The use of Reason and reasonable argumentation, the reclaiming of the idea of Progress and the struggle against dogma. In this post-modern world, reinventing Enlightenment is of the utmost importance.

Tuesday, January 31, 2006

Nuns with guns


The President of the Fascist States of America and the “new” Pope are fraternally bound. They are offspring of ideological war, of the Cold War. As the years go by and hence past settles as dust into history, one needs reminders of how the battle between power and multitude was once fought. Back then, in late 60s and 70s, there were guerrillas and guns in South America, they were fighting as they do now in Iraq, against American imperialism. Back then, as now radical clerics abounded, of various sorts, and one such group became known as the "liberation theology". They were far from an homogeneous crowd but from Mexico to Paraguay their mission was alike, to join in struggle their communities against poverty and coercion. Some merely preached rebellion from their privileged pulpits – Porfirio Miranda’s Marx and the Bible for instance, others carried guns and joined the guerrillas, as in Nicaragua or Haiti. It was romantic but both genuine and effective.

It is at this historical juncture that the Bushes and the Pope met. Such radical priesthood, and nunhood, was a danger to the authority of the client regimes of America as well as to the wealthy orders and reactionary theology of the Catholic Church. A double strike was devised, from America came counter-revolutionary training and funding for paramilitary to promptly massacre radical priests.

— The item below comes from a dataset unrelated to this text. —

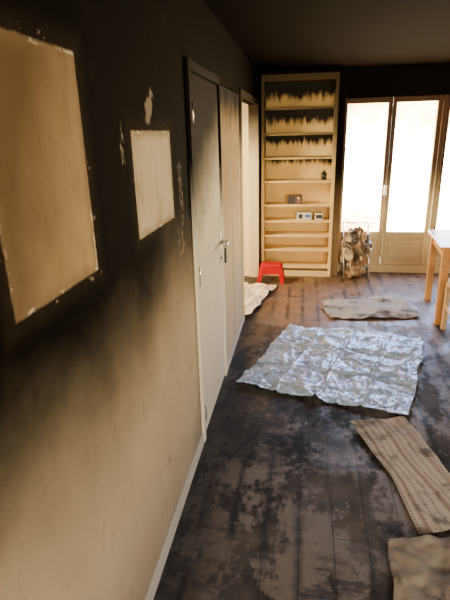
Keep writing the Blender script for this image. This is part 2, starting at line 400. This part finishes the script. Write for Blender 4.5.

But crucially, from the Vatican came excommunication for dissent, so that these assassinations would go unpublicized and unscrutinized.

Who was paying for the paramilitary? Ronald “the cowboy” Reagan and his vice-president George Bush signed the checks. Who was excommunicating the priests? The Prefect for the Congregation for the Doctrine of the Faith, aka the Holy Inquisition under its more politically correct name, was Cardinal Ratzinger. Religion is political.

4 Comments:

Blogger Ana F. said...

Já o disse: sou Católica, mas totalmente contra a mistura perversa entre Estado e Religião. Seja ela qual for.
Os Católicos, por exemplo, que se "amanhem" com a Igreja de Roma. Os que não o são, não têm de levar com ela, certo?
Cada macaco no seu galho.
Repito: política e religião devem ser como a água e o azeite!
Da mesma forma que fico irritada com os não-católicos dizerem como os católicos se hão-de comportar ou como hão-de pensar, também me faz espécie a Igreja Católica - a sua hierarquia, note-se - querer impôr a sua visão das coisas ao resto do Mundo...como se fosse a única Igreja que salva, etc, etc...
Cristo era filho de Deus. A Bíblia não diz que Ele era Católico. Aliás, Ele até era Judeu...

9:04 AM

 
Blogger A. Cabral said...

This comment has been removed by a blog administrator.

11:58 AM

 
Blogger A. Cabral said...

Only a couple of weeks ago, there were posts in this blog to the effect that the US is on a fascist trajectory, if not employing fascist mechanisms. A state of organized fear, constant violation of privacy rights, massive enprisionment of its population appears to qualify to the common use "fascist" label, if not the "fascist" historical category in all its purist detail.

It is meant, besides its resonating truth, as a satirical jibe like the nuns with guns. Does it really offend that much, I would think that calling Reagan and Bush the mass murderers of priests would be more damning...

12:01 PM

 
Blogger A. Cabral said...

Given the Latin American theme: Gracias Don Goncaluskas!